M. Lazure: Vous vouliez avoir le privilège de m'interrompre.

Le Vice-Président (M. Jolivet): Allez-y.

M. Lazure: M. le Président, je m'excuse auprès de la députée de L'Acadie si j'ai légèrement faussé sa pensée. Nous voulons tout simplement donner une suite favorable à sa suggestion. Que le comité soit temporaire, semi-permanent ou semi-temporaire, peu importe; l'essentiel, c'est de continer à l'intérieur de ce comité ce travail de réflexion de façon non partisane, comme nous l'avons fait ce soir. En terminant, M. le Président, je veux de nouveau remercier tous les membres de cette Assemblée et je veux souhaiter comme eux et comme elles que cette amélioration apportée à la Loi sur la protection de la jeunesse contribuera à diminuer de façon importante le taux de délinquance au Québec. Merci.

Le Vice-Président (M. Jolivet): Merci, M. le ministre.

Cette deuxième lecture du projet de loi no 10, Loi modifiant la Loi sur la protection de la jeunesse est-elle adoptée?

Des voix: Adopté.

Le Vice-Président (M. Jolivet): Adopté. M. le député de Joliette.

Renvoi à la commission des affaires sociales

M. Chevrette: Avec le consentement du leader de l'Opposition, je voudrais proposer que ce projet de loi soit déféré à la commission des affaires sociales, en assurant l'Opposition que le ministre de la Justice participera à cette commission.

Le Vice-Président (M. Jolivet): Est-ce que cette motion est adoptée?

M. Levesque (Bonaventure): Adopté.

Le Vice-Président (M. Jolivet): Adopté.

M. Chevrette: C'est ce qu'on dit.

Le Vice-Président (M. Jolivet): C'est cela.

M. Chevrette: Oui, M. le Président.

Le Vice-Président (M. Jolivet): J'ai bien compris commission conjointe des affaires sociales...

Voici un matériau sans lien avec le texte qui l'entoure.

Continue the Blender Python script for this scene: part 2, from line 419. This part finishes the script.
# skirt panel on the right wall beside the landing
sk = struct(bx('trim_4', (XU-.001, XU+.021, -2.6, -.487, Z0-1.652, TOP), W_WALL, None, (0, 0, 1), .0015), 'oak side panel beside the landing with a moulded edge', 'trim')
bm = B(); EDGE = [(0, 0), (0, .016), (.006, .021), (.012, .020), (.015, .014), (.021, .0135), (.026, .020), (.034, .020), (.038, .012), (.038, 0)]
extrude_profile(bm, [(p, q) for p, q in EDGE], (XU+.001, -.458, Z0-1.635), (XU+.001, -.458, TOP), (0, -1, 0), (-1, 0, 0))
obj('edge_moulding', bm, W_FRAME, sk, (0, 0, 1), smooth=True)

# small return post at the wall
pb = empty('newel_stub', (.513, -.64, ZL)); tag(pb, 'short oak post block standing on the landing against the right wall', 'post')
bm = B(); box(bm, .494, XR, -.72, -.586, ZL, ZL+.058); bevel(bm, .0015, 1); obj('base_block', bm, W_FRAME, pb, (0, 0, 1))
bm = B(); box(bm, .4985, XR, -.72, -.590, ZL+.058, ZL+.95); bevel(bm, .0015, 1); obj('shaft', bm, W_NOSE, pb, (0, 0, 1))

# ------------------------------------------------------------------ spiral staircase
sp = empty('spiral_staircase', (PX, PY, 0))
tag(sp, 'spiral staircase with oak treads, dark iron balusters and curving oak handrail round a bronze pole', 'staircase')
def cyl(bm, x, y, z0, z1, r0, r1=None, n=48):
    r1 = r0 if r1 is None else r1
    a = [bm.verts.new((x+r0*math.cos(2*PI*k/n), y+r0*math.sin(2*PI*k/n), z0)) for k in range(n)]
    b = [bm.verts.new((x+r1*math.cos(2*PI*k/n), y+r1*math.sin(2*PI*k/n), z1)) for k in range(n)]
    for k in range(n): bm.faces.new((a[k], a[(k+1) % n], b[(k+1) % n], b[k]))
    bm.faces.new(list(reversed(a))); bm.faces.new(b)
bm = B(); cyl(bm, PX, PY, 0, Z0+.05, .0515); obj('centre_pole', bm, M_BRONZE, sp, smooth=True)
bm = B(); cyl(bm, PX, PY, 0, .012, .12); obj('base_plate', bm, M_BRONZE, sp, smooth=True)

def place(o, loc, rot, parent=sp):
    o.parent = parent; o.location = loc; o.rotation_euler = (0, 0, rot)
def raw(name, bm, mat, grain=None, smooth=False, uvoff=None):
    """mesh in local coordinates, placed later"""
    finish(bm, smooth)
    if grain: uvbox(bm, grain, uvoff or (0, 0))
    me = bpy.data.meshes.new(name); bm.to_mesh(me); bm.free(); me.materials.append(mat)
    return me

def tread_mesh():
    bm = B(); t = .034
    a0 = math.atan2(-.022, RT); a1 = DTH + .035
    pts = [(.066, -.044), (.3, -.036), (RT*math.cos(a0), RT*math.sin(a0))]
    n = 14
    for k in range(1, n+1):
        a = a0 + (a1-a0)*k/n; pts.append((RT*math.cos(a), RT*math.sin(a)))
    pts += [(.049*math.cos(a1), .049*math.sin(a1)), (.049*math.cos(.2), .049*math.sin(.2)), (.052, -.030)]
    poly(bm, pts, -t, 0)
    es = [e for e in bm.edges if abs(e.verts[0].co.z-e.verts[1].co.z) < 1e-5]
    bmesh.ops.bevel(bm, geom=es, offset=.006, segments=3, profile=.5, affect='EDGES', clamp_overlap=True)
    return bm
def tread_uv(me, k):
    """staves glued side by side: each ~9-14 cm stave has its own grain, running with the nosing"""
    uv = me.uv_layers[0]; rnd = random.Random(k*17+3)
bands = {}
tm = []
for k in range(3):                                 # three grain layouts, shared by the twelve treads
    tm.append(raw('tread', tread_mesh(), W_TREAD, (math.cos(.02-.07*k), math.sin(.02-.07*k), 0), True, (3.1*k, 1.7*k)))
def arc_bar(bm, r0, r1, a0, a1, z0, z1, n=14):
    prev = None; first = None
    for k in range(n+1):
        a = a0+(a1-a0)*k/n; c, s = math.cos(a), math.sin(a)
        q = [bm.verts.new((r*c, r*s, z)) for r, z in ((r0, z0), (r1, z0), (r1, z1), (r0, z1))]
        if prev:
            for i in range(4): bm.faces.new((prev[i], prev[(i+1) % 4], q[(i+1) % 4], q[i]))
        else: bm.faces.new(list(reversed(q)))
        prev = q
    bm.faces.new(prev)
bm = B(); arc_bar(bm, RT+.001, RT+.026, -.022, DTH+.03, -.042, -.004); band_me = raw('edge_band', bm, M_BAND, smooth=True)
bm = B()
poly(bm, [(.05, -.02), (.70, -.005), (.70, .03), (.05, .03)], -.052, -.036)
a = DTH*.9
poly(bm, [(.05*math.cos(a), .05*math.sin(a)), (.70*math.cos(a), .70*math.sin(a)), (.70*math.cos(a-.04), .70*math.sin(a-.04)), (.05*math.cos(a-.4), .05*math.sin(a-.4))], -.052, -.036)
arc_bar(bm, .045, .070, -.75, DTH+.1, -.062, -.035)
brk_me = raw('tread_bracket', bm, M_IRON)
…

M. Chevrette: De par le leader, je tiens l'engagement de déférer ce projet de loi à la commission des affaires sociales, en assurant la commission que le ministre de la Justice y participera de plein droit. C'est ce que le leader me demande de vous transmettre.

Le Vice-Président (M. Jolivet): Cela va? Adopté? C'est bien cela? Adopté.

M. Levesque (Bonaventure): Adopté.

Le Vice-Président (M. Jolivet): Nous ajournons désormais les travaux.

M. le député de Joliette, vous faites la motion d'ajournement.

M. Chevrette: M. le Président, je propose l'ajournement à demain 10 heures en rappelant que les travaux de l'Assemblée seront les suivants: le budget jusqu'à 18 heures demain soir et à 20 heures, projet de loi sur le Palais des congrès.

Le Vice-Président (M. Jolivet): Cette motion d'ajournement est-elle adoptée?

Des voix: Adopté.

Le Vice-Président (M. Jolivet): Adopté. Ajournement des travaux à demain 10 heures.